Just Like Honey: The Rise of Katy B

On Katy B's attempt to bridge the gap between underground UK dance music and pop stardom. Peter Holslin tells you why.
By    May 23, 2016

katy b

Peter Holslin invented pillows.

If anyone has the credentials to bring underground UK dance music to a pop audience, it’s Katy B. A veteran raver at 27 years old, the singer/songwriter born Kathleen Brien first started hitting the London club scene over a decade ago, defying age requirements with a passport doctored with MS Paint and partying until dawn with the help of some very supportive parents.

Back then she was still known as Baby Katy, but the folks at pirate radio station Rinse FM were piqued by the demos she’d send over and took her under their wing. She spent three years recording her debut album, and by the time Skrillex came around in 2011—when most Americans equated dubstep with asymmetrical haircuts and diarrhea bass—Katy was way ahead of the game. “Katy On a Mission,” her sub bass-flexing collab with dubstep pioneer Benga, not only hit No. 1 on the British dance charts but also became a smash with audiences and critics across the pond.

Since that breakthrough, Katy’s stature has only risen, and with the release of her 2014 effort Little Red it seemed like she was primed to blow up on a global pop level. The album was released on Sony/Columbia in conjunction with Rinse, and it went in a more glittery, hook-laden direction—perhaps best exemplified in the ballad “Crying for No Reason,” driven by the kind of icy synths and anthemic vocals you’d expect more from a Swedish pop singer like Robyn than an artist reared on UK funky and FWD club nights. But it also kept the syncopation and foundation of the underground, as it was executive produced by Rinse FM founder Geeneus, who’s been working with Katy since the beginning.

With Disclosure popping on the charts as well, it seems like Katy could’ve marshaled the UK underground to reach ever higher. But the world of Max Martin and Taylor Swift is totally different from that of bass music club nights and illegal warehouse raves. In an interview with The Fader from earlier this year, Geeneus bemoaned the pressure they were facing on all sides to make hits for Little Red. Last year Katy also struggled with the untimely and tragic passing of her brother. So it makes sense that on her new album, Honey, she would return to the environment she knows best.

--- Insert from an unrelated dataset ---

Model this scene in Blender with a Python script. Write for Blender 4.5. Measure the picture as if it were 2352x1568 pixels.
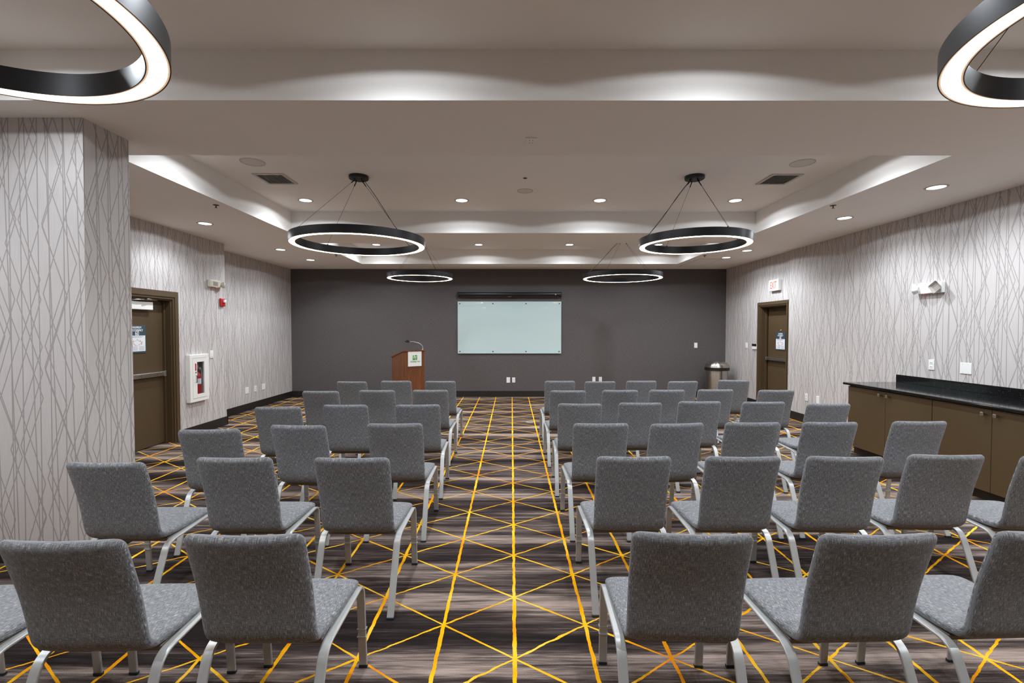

Honey isn’t quite as engaging as Little Red; few of the tracks rise to the level of previous hits like “5 AM” or “Aaliyah.” The glittery sheen of yesteryear has been muted in favor of subdued textures and slow-burn pacing, and there are points where things start to drag because of it. But Honey nevertheless represents a victory of the underground over commercial machinations.

In it Katy cements her street cred by teaming with some of the boldest underground beatmakers working today (Kaytranada, Four Tet, Major Lazer). A flexible vocalist, she navigates banger beats and avant-garde productions alike. And meanwhile she advances a pop interpretation of London grime right as Skepta has also been pushing the genre to new directions and a wider audience.

Katy’s songs are the stuff that warehouse raves and late-night assignations are made of, and Honey naturally comes with its moments of pure bliss. The album’s remake of 2015 single “Turn the Music Louder (Rumble)”—still with KDA on the beat but sans rapper Tinie Tempah—explodes with all of the shameless abandon of a C+C Music Factory song (but with much more style).

“So Far Away” rides on piano vamps and a drum ’n’ bass beat, courtesy of producer Wilkinson. “Calm Down” finds Katy thinking about dialing back her club-going lifestyle, only to dismiss the idea outright. The latter track is the trickiest one on the album, and also a perfect display of her vocal strengths: Four Tet and Floating Points’ serve up an off-kilter groove and Katy answers it like a basketball player on the court, bouncing repetitions of the word “down” off her tongue in a play of melodic and rhythmic tension.

Other tracks find her pushing in even more alluring directions. “Heavy” is like a fever-dream with grime producer Mr. Mitch’s conjured electronics. “Lose Your Head”—a collaboration with MCs J Hus and D Double E and producers The HeavyTrackerz — rounds off some of grime’s serrated edges but still bursts with a manic sensuality.

And then there’s the title track, an utterly hypnotizing synth jam in which Katy oozes over a crush—”Waiting for your kiss, red veinous lips”—while producer Kaytranada punctuates each measure with a throbbing pulse of bass.

Katy’s songs are powerful because they give you feelings and passions to get lost in. But they also speak to why these experiences in the club are so important. The final track, “Honey (Outro),” is a summation of her ethos. In it she pairs up with her longtime Rinse mentor Geeneus and with the young grime MC Novelist to deliver a poetic celebration of the power of music.

“All I have is who I am,” Katy says, in a half-spoken, half-sung cadence over a dreamy guitar loop. “All I have is London streets / All I have is rhymes and beats.” The track feels less like a song than a statement. No matter where Katy B goes, no matter the ups and downs, this world she grew out of will always be her home.